Description
Poetry. Asian American Studies. Barbara Jane Reyes's POETA EN SAN FRANCISCO (Tinfish Press) is a linguistic tour de force, incorporating English, Spanish, and Tagalog in a book-length poem at once lush and experimentally rigorous. From the vantage of San Francisco, Reyes looks outward to the Philippines, Vietnam, and other colonized places with violent histories.
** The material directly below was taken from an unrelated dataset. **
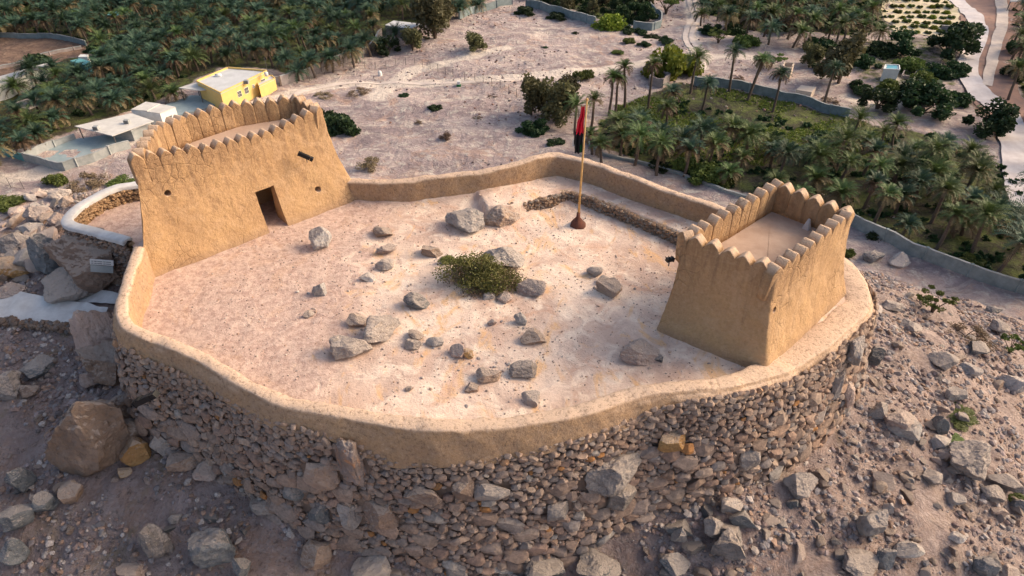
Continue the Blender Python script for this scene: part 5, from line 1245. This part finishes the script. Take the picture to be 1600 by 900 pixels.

As she said in a recent interview, "It's almost a cliché, the phrase, 'the personal is political,' but certainly, this is a strong consideration in my work." And yet, it is not only violence that concerns Reyes: "I am interested in how we come to love in this world, despite the historical circumstances, the conquests, the wars, which have created us as a diasporic people, as exiles, and refugees." This is an ambitious, sweeping and necessary work. Reyes has won the James Laughlin Award for a second book from the Academy of American Poets for this volume.
Author Bio
Barbara Jane Reyes is the author of Diwata (BOA Editions, Ltd., 2010), recently noted as a finalist for the California Book Award. She was born in Manila, Philippines, raised in the San Francisco Bay Area, and is the author of Gravities of Center (Arkipelago Books, 2003) and POETA EN SAN FRANCISCO (Tinfish Press, 2006), which received the James Laughlin Award of the Academy of American Poets, and INVOCATION TO DAUGHTERS (City Lights Publishers, 2017). Her chapbooks, Easter Sunday (2008) and Cherry (2008), are published by Ypolita Press and Portable Press at Yo-Yo Labs respectively. Her latest chapbook is FOR THE CITY THAT NEARLY BROKE ME, published by Aztlan Libre Press IN 2012. Her poems, essays, and reviews have appeared or are forthcoming in Arroyo Literary Review, Asian Pacific American Journal, CHAIN, Filipinas Magazine, HAMBONE, Hyphen, Interlope, Kartika Review, Lantern Review, Latino Poetry Review, among others. A Mellon Foundation Fellow, she received her B.A. in Ethnic Studies at U.C. Berkeley and her M.F.A. at San Francisco State University. She is an adjunct professor at University of San Francisco's Yuchengco Philippine Studies Program, where she teaches Filipino/a Literature in Diaspora, and Filipina Lives and Voices in Literature. She lives with her husband, poet Oscar Bermeo, in Oakland, where she is co-editor of Doveglion Press.